When we think of resolutions made during a New Year’s Eve party, we think of making goals to either do something or to eliminate a bad habit from our lives.

The use of accountability for success goes to the same roots of humiliation for failure. Tell everyone that you are going to do something. When it isn’t done, you stand the humiliation of everyone knowing you failed. So, it’s best to stick to your guns and keep going with your commitment.

In addition to this, I recommend the use of a buddy. “Buddy” as in the “Buddy System”. While this won’t work for everything, it will work for things like a commitment towards exercise. If you have a gym buddy who you will work out with on a regular training routine, it will only be through a mutual consent to skip out on exercise sessions. If you combine this with the public humiliation option, you won’t dare miss a session.

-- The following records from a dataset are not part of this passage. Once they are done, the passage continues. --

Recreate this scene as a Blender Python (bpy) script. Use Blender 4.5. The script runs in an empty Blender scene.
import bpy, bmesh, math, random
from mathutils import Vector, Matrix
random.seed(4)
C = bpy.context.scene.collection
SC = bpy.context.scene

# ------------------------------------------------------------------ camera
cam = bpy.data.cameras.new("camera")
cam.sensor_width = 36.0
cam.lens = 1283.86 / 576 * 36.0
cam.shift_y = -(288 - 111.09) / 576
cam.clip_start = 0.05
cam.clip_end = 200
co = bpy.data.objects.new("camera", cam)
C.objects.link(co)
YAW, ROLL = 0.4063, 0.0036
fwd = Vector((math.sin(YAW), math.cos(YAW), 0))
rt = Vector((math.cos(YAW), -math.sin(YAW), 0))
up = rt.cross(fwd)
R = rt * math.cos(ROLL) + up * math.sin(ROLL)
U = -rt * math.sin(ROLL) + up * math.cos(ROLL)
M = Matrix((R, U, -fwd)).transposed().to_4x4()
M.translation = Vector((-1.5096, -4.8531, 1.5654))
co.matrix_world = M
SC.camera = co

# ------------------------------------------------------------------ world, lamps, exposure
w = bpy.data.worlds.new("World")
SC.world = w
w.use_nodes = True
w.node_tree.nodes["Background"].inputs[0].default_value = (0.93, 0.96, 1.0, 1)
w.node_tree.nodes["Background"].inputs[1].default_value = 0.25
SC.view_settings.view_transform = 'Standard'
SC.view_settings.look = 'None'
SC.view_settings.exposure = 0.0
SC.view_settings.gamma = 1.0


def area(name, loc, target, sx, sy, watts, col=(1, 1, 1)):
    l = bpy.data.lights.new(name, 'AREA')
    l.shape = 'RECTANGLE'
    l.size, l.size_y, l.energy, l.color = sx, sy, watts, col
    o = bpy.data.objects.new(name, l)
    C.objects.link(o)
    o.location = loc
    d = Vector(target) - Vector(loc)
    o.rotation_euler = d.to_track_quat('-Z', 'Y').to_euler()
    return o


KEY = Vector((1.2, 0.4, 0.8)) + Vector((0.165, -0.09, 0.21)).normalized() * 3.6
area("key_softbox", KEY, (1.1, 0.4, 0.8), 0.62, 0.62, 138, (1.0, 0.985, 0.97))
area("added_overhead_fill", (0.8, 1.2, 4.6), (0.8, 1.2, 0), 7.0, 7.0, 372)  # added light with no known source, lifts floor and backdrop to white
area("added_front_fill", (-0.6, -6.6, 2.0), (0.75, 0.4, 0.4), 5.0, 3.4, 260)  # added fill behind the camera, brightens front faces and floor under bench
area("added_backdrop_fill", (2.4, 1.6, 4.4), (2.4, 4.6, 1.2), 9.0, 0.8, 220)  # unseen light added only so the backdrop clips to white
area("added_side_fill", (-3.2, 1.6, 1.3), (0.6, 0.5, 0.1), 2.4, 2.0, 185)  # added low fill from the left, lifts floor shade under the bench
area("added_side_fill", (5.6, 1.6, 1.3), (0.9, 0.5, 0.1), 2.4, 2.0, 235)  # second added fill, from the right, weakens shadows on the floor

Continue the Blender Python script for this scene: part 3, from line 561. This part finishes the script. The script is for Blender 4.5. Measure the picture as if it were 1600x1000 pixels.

The point is that in order to get any of these initiatives done, you have to make them part of a daily habit through your own carrot and stick discipline. Succeed – and you will have proved not only to yourself that you could do the task but have shown your friends that you could do it, too. Failure – by not following through with your plan either means you had a bad plan or you quit. In doing that, you will get the scorn you so richly deserve.

There is much power in not only the written word, but also the spoken word. When you make your intent known to the universe, the universe will help you along. When you make your commitment to your friends, if they are your friends, they will help you in accomplishing it.

Resolutions in Amazon

Final Words

When we recognize all obstacles as problems, we need to attack them like problems.

I’m not one of these management disciples who say, “There are no problems – only opportunities.” That’s just Orwellian NEWSPEAK. It’s a freaking problem and should be treated as such.

So what do we do with problems?

  1. We recognize its existence.
  2. We identify its root cause (if any) and research how to best resolve the problem. If there is no research available, we either seek a specialist or invent a new way to resolve the problem.
  3. We make a plan.
  4. We follow the plan.
  5. If the plan works and we reach our goal, we’ve succeeded. If the plan does not work and we’ve followed the plan, make a new plan.

At no point in any of those steps was quitting an actual option. If you want to quit smoking, tell people that you’ve stopped and tell them you are not supposed to be smoking. If you want to lose weight, tell people you’re on a diet and are set to lose a specific amount. If you are going to do something new, tell people of your plans and see if someone can help you realize them.

A resolution that’s a secret is not a resolution. It lacks the commitment of success and failure – and all of these require your own accountability to own your task and make sure it gets done.